Your goal
Repeat the listing in full. Nothing may be added or left out.

Data shown

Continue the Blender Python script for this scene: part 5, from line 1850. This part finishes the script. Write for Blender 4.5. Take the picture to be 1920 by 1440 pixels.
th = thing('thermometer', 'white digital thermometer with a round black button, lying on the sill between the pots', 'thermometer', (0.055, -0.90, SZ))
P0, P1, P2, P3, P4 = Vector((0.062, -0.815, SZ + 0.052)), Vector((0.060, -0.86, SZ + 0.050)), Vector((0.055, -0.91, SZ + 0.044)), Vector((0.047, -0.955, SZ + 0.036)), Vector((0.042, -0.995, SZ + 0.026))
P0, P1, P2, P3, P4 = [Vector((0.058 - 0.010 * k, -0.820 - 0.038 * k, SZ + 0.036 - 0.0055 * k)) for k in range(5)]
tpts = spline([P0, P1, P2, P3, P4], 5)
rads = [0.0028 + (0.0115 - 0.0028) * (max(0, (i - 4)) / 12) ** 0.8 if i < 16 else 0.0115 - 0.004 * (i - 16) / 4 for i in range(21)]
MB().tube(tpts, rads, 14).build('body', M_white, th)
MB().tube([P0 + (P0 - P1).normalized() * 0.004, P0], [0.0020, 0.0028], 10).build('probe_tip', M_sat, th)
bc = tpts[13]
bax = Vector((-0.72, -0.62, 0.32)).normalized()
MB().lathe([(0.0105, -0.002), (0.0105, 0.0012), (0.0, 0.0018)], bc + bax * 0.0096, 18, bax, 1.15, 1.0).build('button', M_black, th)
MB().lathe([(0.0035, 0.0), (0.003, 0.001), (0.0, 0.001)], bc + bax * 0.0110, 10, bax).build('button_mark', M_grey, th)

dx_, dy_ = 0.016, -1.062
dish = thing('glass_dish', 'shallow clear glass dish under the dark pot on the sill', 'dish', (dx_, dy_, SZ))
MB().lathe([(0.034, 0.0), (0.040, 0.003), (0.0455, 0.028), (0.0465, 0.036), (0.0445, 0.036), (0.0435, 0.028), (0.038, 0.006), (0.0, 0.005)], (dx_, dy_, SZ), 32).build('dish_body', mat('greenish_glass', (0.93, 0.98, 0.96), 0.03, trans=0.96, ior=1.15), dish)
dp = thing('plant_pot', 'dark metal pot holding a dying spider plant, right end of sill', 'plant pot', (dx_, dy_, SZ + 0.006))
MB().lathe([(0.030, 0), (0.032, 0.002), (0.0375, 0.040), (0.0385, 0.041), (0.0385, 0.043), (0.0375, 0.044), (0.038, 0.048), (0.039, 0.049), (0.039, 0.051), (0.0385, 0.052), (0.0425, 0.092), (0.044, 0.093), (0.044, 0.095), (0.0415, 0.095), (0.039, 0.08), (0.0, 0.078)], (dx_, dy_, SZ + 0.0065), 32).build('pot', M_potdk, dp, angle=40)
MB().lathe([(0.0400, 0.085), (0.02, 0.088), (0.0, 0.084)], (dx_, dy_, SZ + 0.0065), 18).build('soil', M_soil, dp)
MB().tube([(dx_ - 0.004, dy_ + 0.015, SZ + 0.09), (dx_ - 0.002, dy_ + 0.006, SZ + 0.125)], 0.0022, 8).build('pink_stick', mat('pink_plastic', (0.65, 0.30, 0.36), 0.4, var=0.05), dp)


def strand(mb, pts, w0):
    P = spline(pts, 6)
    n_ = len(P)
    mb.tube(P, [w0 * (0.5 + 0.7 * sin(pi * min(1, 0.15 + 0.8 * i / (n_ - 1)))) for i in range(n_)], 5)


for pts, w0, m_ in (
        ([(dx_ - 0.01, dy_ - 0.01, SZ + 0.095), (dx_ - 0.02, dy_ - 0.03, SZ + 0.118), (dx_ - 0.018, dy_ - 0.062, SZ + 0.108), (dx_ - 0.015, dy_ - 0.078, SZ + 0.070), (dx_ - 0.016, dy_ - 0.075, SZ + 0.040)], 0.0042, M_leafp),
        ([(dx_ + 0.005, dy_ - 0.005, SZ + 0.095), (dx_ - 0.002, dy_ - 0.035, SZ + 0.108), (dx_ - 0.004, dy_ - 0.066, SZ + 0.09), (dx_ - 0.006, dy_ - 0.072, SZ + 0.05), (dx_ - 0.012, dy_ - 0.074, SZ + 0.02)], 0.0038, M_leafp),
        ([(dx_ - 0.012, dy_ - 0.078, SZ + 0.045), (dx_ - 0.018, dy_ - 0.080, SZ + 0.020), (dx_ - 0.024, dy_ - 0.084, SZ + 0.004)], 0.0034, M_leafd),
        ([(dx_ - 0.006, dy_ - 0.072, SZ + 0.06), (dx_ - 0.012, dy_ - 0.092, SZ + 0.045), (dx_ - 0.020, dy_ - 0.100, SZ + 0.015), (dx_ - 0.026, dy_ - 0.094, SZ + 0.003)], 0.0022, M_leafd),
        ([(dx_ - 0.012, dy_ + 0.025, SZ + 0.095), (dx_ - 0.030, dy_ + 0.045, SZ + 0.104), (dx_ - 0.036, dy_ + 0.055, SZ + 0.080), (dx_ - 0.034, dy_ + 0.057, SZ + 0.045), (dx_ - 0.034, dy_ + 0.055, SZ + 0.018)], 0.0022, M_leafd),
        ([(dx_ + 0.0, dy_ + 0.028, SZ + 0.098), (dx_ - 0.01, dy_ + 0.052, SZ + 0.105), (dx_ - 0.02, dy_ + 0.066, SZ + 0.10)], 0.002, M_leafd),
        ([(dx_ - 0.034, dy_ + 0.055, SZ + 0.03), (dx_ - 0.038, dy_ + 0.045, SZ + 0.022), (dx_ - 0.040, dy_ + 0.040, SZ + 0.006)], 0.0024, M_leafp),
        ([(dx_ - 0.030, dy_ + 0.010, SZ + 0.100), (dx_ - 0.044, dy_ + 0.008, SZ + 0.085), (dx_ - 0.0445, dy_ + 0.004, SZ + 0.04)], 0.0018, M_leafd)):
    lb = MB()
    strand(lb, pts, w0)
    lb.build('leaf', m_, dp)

Finished answer
Continue the Blender Python script for this scene: part 5, from line 1850. This part finishes the script. Write for Blender 4.5. Take the picture to be 1920 by 1440 pixels.
th = thing('thermometer', 'white digital thermometer with a round black button, lying on the sill between the pots', 'thermometer', (0.055, -0.90, SZ))
P0, P1, P2, P3, P4 = Vector((0.062, -0.815, SZ + 0.052)), Vector((0.060, -0.86, SZ + 0.050)), Vector((0.055, -0.91, SZ + 0.044)), Vector((0.047, -0.955, SZ + 0.036)), Vector((0.042, -0.995, SZ + 0.026))
P0, P1, P2, P3, P4 = [Vector((0.058 - 0.010 * k, -0.820 - 0.038 * k, SZ + 0.036 - 0.0055 * k)) for k in range(5)]
tpts = spline([P0, P1, P2, P3, P4], 5)
rads = [0.0028 + (0.0115 - 0.0028) * (max(0, (i - 4)) / 12) ** 0.8 if i < 16 else 0.0115 - 0.004 * (i - 16) / 4 for i in range(21)]
MB().tube(tpts, rads, 14).build('body', M_white, th)
MB().tube([P0 + (P0 - P1).normalized() * 0.004, P0], [0.0020, 0.0028], 10).build('probe_tip', M_sat, th)
bc = tpts[13]
bax = Vector((-0.72, -0.62, 0.32)).normalized()
MB().lathe([(0.0105, -0.002), (0.0105, 0.0012), (0.0, 0.0018)], bc + bax * 0.0096, 18, bax, 1.15, 1.0).build('button', M_black, th)
MB().lathe([(0.0035, 0.0), (0.003, 0.001), (0.0, 0.001)], bc + bax * 0.0110, 10, bax).build('button_mark', M_grey, th)

dx_, dy_ = 0.016, -1.062
dish = thing('glass_dish', 'shallow clear glass dish under the dark pot on the sill', 'dish', (dx_, dy_, SZ))
MB().lathe([(0.034, 0.0), (0.040, 0.003), (0.0455, 0.028), (0.0465, 0.036), (0.0445, 0.036), (0.0435, 0.028), (0.038, 0.006), (0.0, 0.005)], (dx_, dy_, SZ), 32).build('dish_body', mat('greenish_glass', (0.93, 0.98, 0.96), 0.03, trans=0.96, ior=1.15), dish)
dp = thing('plant_pot', 'dark metal pot holding a dying spider plant, right end of sill', 'plant pot', (dx_, dy_, SZ + 0.006))
MB().lathe([(0.030, 0), (0.032, 0.002), (0.0375, 0.040), (0.0385, 0.041), (0.0385, 0.043), (0.0375, 0.044), (0.038, 0.048), (0.039, 0.049), (0.039, 0.051), (0.0385, 0.052), (0.0425, 0.092), (0.044, 0.093), (0.044, 0.095), (0.0415, 0.095), (0.039, 0.08), (0.0, 0.078)], (dx_, dy_, SZ + 0.0065), 32).build('pot', M_potdk, dp, angle=40)
MB().lathe([(0.0400, 0.085), (0.02, 0.088), (0.0, 0.084)], (dx_, dy_, SZ + 0.0065), 18).build('soil', M_soil, dp)
MB().tube([(dx_ - 0.004, dy_ + 0.015, SZ + 0.09), (dx_ - 0.002, dy_ + 0.006, SZ + 0.125)], 0.0022, 8).build('pink_stick', mat('pink_plastic', (0.65, 0.30, 0.36), 0.4, var=0.05), dp)


def strand(mb, pts, w0):
    P = spline(pts, 6)
    n_ = len(P)
    mb.tube(P, [w0 * (0.5 + 0.7 * sin(pi * min(1, 0.15 + 0.8 * i / (n_ - 1)))) for i in range(n_)], 5)


for pts, w0, m_ in (
        ([(dx_ - 0.01, dy_ - 0.01, SZ + 0.095), (dx_ - 0.02, dy_ - 0.03, SZ + 0.118), (dx_ - 0.018, dy_ - 0.062, SZ + 0.108), (dx_ - 0.015, dy_ - 0.078, SZ + 0.070), (dx_ - 0.016, dy_ - 0.075, SZ + 0.040)], 0.0042, M_leafp),
        ([(dx_ + 0.005, dy_ - 0.005, SZ + 0.095), (dx_ - 0.002, dy_ - 0.035, SZ + 0.108), (dx_ - 0.004, dy_ - 0.066, SZ + 0.09), (dx_ - 0.006, dy_ - 0.072, SZ + 0.05), (dx_ - 0.012, dy_ - 0.074, SZ + 0.02)], 0.0038, M_leafp),
        ([(dx_ - 0.012, dy_ - 0.078, SZ + 0.045), (dx_ - 0.018, dy_ - 0.080, SZ + 0.020), (dx_ - 0.024, dy_ - 0.084, SZ + 0.004)], 0.0034, M_leafd),
        ([(dx_ - 0.006, dy_ - 0.072, SZ + 0.06), (dx_ - 0.012, dy_ - 0.092, SZ + 0.045), (dx_ - 0.020, dy_ - 0.100, SZ + 0.015), (dx_ - 0.026, dy_ - 0.094, SZ + 0.003)], 0.0022, M_leafd),
        ([(dx_ - 0.012, dy_ + 0.025, SZ + 0.095), (dx_ - 0.030, dy_ + 0.045, SZ + 0.104), (dx_ - 0.036, dy_ + 0.055, SZ + 0.080), (dx_ - 0.034, dy_ + 0.057, SZ + 0.045), (dx_ - 0.034, dy_ + 0.055, SZ + 0.018)], 0.0022, M_leafd),
        ([(dx_ + 0.0, dy_ + 0.028, SZ + 0.098), (dx_ - 0.01, dy_ + 0.052, SZ + 0.105), (dx_ - 0.02, dy_ + 0.066, SZ + 0.10)], 0.002, M_leafd),
        ([(dx_ - 0.034, dy_ + 0.055, SZ + 0.03), (dx_ - 0.038, dy_ + 0.045, SZ + 0.022), (dx_ - 0.040, dy_ + 0.040, SZ + 0.006)], 0.0024, M_leafp),
        ([(dx_ - 0.030, dy_ + 0.010, SZ + 0.100), (dx_ - 0.044, dy_ + 0.008, SZ + 0.085), (dx_ - 0.0445, dy_ + 0.004, SZ + 0.04)], 0.0018, M_leafd)):
    lb = MB()
    strand(lb, pts, w0)
    lb.build('leaf', m_, dp)